Atlantico 11/06/2016
Suite aux attentats de 2015 et la mise en oeuvre de la stratégie de Vladimir Poutine en Syrie, les gouvernements occidentaux ont renoué avec le réalisme géopolitique. Mais ils continuent de considérer comme représentants légitimes de l’opposition syrienne des islamistes comme Jaysh al-islam, ce qui en dit long sur l’alignement des Occidentaux sur leurs alliés du Golfe et d’Ankara. Selon les auteurs, cet alignement explique en partie la prolifération des cellules djihadistes en Europe, qui rongent les démocraties de l’intérieur. Extrait de “Comprendre le Chaos syrien”, d’Alexandre del Valle et Randa Kassis, aux éditions l’Artilleur 1/2
L’occasion ratée de retour en grâce dans le concert des nations
À partir de 2007-2008, avec l’arrivée au pouvoir en France de Nicolas Sarkozy , qui ne partageait pas du tout la haine viscérale de son prédécesseur Jacques Chirac envers Bachar al-Assad, le régime baathiste est invité par une France redevenue pragmatique et décidée à faire revenir la Syrie à la table des négociations avec l’Occident. Le président français Nicolas Sarkozy espérait alors un rapprochement avec le régime syrien pour tenter de résoudre le conflit israélo-arabe et pour couper la Syrie de l’Iran, ennemi majeur.
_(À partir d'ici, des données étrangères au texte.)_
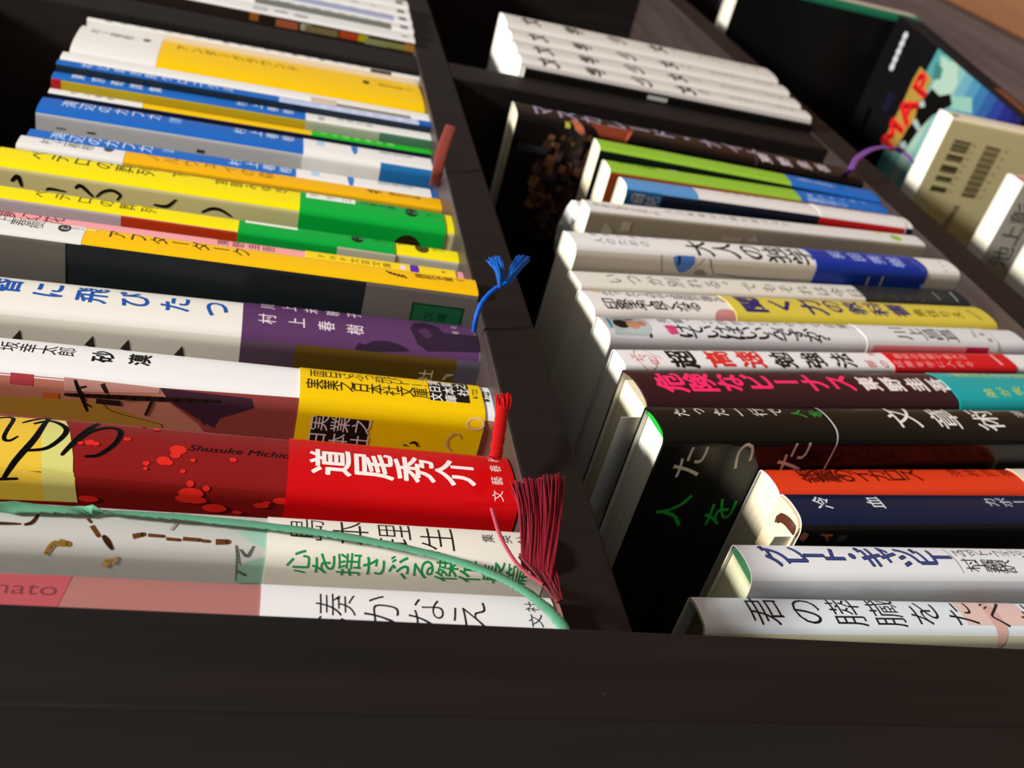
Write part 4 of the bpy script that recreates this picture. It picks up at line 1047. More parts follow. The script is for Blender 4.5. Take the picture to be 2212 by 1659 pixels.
book('R8', 'paperback_book', 'paperback with a yellow lower spine and big purple lettering on the lower shelf', 'books leaning on the lower shelf', (185.78, 5.42, -227.92), 0.18137, 16.46, 188, 128, False, 1.44, 2.4, '#E6E1DA', '#D9D2C8', '#D9D2C8', '#F6EFD8', 0.35, 0.4,
  [('t', 'たった１分で会話が弾み', 5.22, 178.39, 3.71, 132.55, 5.4, 5.6, 0.006, '#3E3A34'),
   ('t', '印象まで良くなる', -2.44, 180.48, -2.63, 146.97, 6.2, 7, 0.016, '#221F1C'),
   ('e', 7.02, 181.74, 2, 1.8, 0, '#E6B48C'),
   ('e', -7.94, 133.61, 6, 4.6, 0, '#C98A84')],
  (0.15, 130.4, '#D8C446', '#F4E88E'),
  [('t', '聞く力', 1.08, 120.1, 0.91, 92.04, 11.2, 13, 0.032, '#2B2768'),
   ('t', 'の教科書', 1.59, 81.64, 0.78, 49.13, 9.4, 11, 0.02, '#2B2768'),
   ('t', '魚住りえ', -1.0, 39.07, -1.4, 18.62, 6, 6, 0.01, '#3E3A18'),
   ('t', '東洋経済', 1.78, 9.6, -3.67, 7.55, 2.2, 2.2, 0, '#6A6224')], [])

book('R9', 'paperback_book', 'white paperback with a small printed portrait and a pink character on its spine', 'books leaning on the lower shelf', (165.2, 3.03, -228.24), 0.18020, 13.0, 188, 128, False, 1.14, 2.4, '#DCDDDD', '#CFD0D2', '#CFD0D2', '#F0EBDC', 0.35, 0.4,
  [('p', [(4.96, 183.71), (4.63, 170.98), (-0.95, 170.82), (-5.17, 172.95), (-4.95, 186.0)], '#B4C0BE'),
   ('p', [(4.35, 185.94), (4.46, 184.72), (-1.93, 185.64), (-1.98, 186.81)], '#4E9CC4'),
   ('e', 0.66, 181.67, 2.9, 2.6, 0, '#1C1815'),
   ('e', 0.25, 177.4, 2.4, 2.5, 0, '#C98E6C'),
   ('e', 1.05, 173.91, 1.7, 1.6, 0, '#C07E5E'),
   ('s', [(3.17, 179.26), (3.96, 175.99)], 0.8, '#1C1815'),
   ('r', -5.7, -4.42, 172.29, 173.27, '#2C2A28'),
   ('t', '先輩、これからどうやって企業は', 3.9, 164.3, 3.9, 81.56, 4.6, 4.6, 0, '#55524E'),
   ('r', -4.24, 0.45, 162.15, 165.18, '#EA4E8E'),
   ('t', '儲', -2.07, 163.87, -2.07, 163.83, 5, 5, 0, '#B8255E'),
   ('t', 'けていけばいいんですか？', -2.36, 159.11, -2.61, 101.3, 6.4, 7.4, 0.018, '#1E1C1A')],
  (16.0, 81.87, '#DBDCDC', '#F2EFE2'),
  [('t', '川上昌直', -0.06, 62.87, -0.61, 39.26, 7.6, 9, 0.01, '#2E2C2A'),
   ('t', 'かんき出版', 3.43, 23.26, -1.39, 25.64, 1.8, 1.8, 0, '#6A6664'),
   ('t', '著者', 0.21, 20.52, -3.28, 19.24, 2.6, 2.6, 0, '#4A4644'),
   ('r', -126.44, -6.44, 32.7, 79.26, '#DD8A8C'),  # this and the crimson patch: mostly the red neighbour's reflection, painted on
   ('r', -126.44, -6.44, 21.16, 32.85, '#BC1546')], [])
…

Jusqu’au mois de décembre 2010, à la veille des révolutions arabes, la situation du régime syrien était donc plutôt favorable. Malgré la crise libanaise, qui est survenue après l’assassinat du Premier ministre libanais Rafic Hariri et qui a provoqué un certain isolement de la Syrie sur la scène internationale, le régime alaouite baathiste a su maintenir des rapports plus qu’étroits avec le voisin turc, bien qu’étant gouverné par le parti islamiste sunnite AKP, le parti de la Justice et du Développement. Le Premier ministre turc Recep Tayyip Erdogan, proche des Frères musulmans et leader de l’AKP, a en effet joué un temps le rôle de protecteur du régime syrien face aux Occidentaux et aux régimes arabes « modérés », poursuivant en cela la politique de réconciliation entre les deux anciens ennemis inaugurée par l’ex-président turc kémaliste Ahmet Sezer. Le but de cette alliance, un temps poursuivie dans le cadre de la nouvelle diplomatie dite « néo-ottomane » (ou « zéro ennemis ») déployée par le conseiller et ministre des Affaires étrangères d’Erdogan, Ahmet Davutoglu, auteur d’un ouvrage intitulé La Profondeur stratégique 1, visait à favoriser le développement du commerce entre la Syrie et la Turquie (droits de douane, suppression des visas) et surtout à obtenir de la part de Damas la reconnaissance de la cession définitive de la région arabophone d’Alexandrette, longtemps revendiquée par la Syrie.
De plus, en succédant soudainement à son père, décédé le 10 juin 2000, Bachar n’a non seulement pas réalisé de réformes et progrès semi-démocratiques, comme son jeune homologue le roi du Maroc Mohamed VI , mais il a au contraire consolidé le système de gouvernance familiale clanique syrien qui a confisqué toutes les ressources économiques du pays et monopolisé tous les pouvoirs. À titre d’exemple, le cousin maternel du président syrien, Rami Makhlouf, empoche à lui seul 60 % des résultats des activités économiques du pays chaque année… Cela signifie que, depuis l’ouverture de la Syrie au reste du monde opérée depuis le début des années 2000, les résultats d’une économie syrienne libéralisée et ayant enregistré un taux de croissance annuelle entre 5 et 6 % n’ont profité qu’à environ 0,05 % de la population, dont surtout la propre famille du président… une situation similaire à la dérive totalement népotiste du clan Kadhafi en Libye ou des clans Ben Ali -Trabelsi en Tunisie.